Monday, January 26, 2009

The shape of things to come

James Glave and I have been tossing around ideas about urban vs. rural since I wrote about what urban means to me a couple of weeks ago. Today I responded to an excellent post on his blog with this comment:

In my long term vision for Bowen Island, I actually see the neighbourhoods becoming villages, with some small commercial activity for example in Tunstall Bay, Cowan Point and other palces perhaps (probably at some point in the future the Cape too). I’ve always had in my mind that we could move from an island of neighbourhoods to an island of villages much like other islands of our size.

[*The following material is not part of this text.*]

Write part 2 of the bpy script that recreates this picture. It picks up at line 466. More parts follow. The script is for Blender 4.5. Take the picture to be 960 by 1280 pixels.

Last year as I was travelling through Belgium, I was struck by how close together villages were, only a couple of miles apart, and how focused each village was on it’s own things - a pub and a bakery and some uberlocal gardens and farms producing the villages food. Every few villages there were services like a garage, a building supply store, that sort of thing. The flow of things was not “everyone falling in towards a centre” but rather, lots of things happening around several hubs all with a reagional consciousness. This is what I can see happening to Bowen as a way to preserve mixed forms of housing, a more distributed village centre and large tracts of free land for various types of resource use (recreation, ecologging, non-timber forest products, agriculture, and wild lands).

What if we became an island of villages?


2 comments:

  1. These ideas are very similar to Chris Alexander's Pattern Language (http://www.patternlanguage.com/). A book written a number of years ago. And one that has influenced many on Bowen Island. As I understand it, pattern language was referenced frequently when the original OCP was written. It may be a good study to investigate if or why the ideas in pattern language have been applied in actual implementation of Bowen Island planning. Bowen seems to have strayed from the idea of villages. It may be good to find out why these ideas were strayed from even though they were "built into" the original OCP. I had the pleasure of knowing one of the co-authors of the book and he used it extensively when the brittania center on commercial drive was designed. Speek to Boris he may also be familiar with pattern language from a software perspective.

    What if we could actually execute on becoming an island of villages?

    ReplyDelete
  2. I know Alexander's work well and have been involved in creating various pattern languages, including one for a learning experience I teach called the Art of Hosting, and part of a larger collaborative effort on patterns of conversational process that affirm life.

    The idea of developing patterns for Bowen is top of mind for me. Great to see this alignment.